● **WHAT TO DO**
How many lines in the records below contain the word "recreates"? Answer with the number alone.
=== GIVEN RECORDS ===
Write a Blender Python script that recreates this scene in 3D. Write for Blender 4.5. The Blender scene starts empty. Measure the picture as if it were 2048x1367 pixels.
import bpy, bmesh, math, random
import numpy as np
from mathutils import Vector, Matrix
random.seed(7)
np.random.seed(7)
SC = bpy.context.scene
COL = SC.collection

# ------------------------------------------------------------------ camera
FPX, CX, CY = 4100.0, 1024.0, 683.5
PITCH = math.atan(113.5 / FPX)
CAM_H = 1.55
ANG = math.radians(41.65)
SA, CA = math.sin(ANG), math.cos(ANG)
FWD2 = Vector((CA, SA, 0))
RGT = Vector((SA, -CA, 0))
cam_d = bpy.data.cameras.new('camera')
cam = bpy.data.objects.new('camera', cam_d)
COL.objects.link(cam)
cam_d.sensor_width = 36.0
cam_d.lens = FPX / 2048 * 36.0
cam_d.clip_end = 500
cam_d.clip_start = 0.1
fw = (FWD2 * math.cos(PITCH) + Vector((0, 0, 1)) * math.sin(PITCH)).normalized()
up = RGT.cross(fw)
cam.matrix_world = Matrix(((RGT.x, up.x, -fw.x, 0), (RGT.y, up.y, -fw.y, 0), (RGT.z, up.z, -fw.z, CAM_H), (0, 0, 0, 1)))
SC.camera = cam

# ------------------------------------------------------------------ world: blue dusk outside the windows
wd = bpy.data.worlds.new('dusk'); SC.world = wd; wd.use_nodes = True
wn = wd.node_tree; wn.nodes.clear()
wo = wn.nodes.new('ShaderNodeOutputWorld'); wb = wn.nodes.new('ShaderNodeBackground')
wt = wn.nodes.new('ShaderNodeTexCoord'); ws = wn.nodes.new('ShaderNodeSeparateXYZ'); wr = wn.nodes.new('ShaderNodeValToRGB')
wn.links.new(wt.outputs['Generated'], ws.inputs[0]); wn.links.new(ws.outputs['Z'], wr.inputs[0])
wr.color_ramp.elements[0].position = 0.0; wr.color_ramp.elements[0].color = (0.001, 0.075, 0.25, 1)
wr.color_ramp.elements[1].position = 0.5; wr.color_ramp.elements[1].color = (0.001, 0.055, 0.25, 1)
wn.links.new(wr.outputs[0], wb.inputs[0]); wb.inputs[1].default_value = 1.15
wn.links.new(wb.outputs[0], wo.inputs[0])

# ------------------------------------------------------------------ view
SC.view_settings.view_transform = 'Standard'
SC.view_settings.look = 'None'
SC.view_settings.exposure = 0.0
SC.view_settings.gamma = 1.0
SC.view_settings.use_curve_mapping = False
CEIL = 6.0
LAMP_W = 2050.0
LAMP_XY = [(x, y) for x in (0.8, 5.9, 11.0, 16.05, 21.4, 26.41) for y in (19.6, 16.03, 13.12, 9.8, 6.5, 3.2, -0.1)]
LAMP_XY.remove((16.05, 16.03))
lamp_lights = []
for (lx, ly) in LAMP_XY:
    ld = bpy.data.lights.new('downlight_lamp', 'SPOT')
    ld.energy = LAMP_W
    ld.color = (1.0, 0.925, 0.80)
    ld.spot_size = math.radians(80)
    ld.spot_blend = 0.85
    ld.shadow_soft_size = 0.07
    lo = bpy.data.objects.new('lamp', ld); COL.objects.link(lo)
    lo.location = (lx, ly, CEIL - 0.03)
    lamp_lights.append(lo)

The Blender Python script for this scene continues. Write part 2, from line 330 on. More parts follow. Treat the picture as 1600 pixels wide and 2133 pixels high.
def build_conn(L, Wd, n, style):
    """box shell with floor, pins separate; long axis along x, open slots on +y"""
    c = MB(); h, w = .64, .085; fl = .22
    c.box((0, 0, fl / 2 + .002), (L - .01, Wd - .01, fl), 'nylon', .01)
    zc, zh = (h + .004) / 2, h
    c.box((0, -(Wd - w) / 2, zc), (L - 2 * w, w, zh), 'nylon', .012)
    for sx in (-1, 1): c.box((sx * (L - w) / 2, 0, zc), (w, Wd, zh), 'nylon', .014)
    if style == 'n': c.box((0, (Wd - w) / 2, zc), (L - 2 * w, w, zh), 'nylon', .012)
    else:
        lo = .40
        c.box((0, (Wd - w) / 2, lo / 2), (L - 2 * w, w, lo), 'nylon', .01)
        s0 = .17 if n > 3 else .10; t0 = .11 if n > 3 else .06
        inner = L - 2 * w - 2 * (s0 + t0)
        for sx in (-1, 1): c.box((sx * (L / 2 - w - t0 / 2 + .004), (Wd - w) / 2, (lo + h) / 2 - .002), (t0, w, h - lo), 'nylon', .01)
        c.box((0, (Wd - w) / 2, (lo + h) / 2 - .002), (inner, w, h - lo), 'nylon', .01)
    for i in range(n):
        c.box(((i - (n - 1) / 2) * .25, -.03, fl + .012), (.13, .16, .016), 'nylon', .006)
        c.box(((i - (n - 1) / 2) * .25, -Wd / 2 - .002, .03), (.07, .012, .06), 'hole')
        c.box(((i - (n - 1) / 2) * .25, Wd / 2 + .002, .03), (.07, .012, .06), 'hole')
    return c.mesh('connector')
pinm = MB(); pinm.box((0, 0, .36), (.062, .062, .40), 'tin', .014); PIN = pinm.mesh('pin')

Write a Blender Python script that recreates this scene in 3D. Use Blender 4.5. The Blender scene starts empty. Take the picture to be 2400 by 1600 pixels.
===
● **EXERCISE ANSWER**
2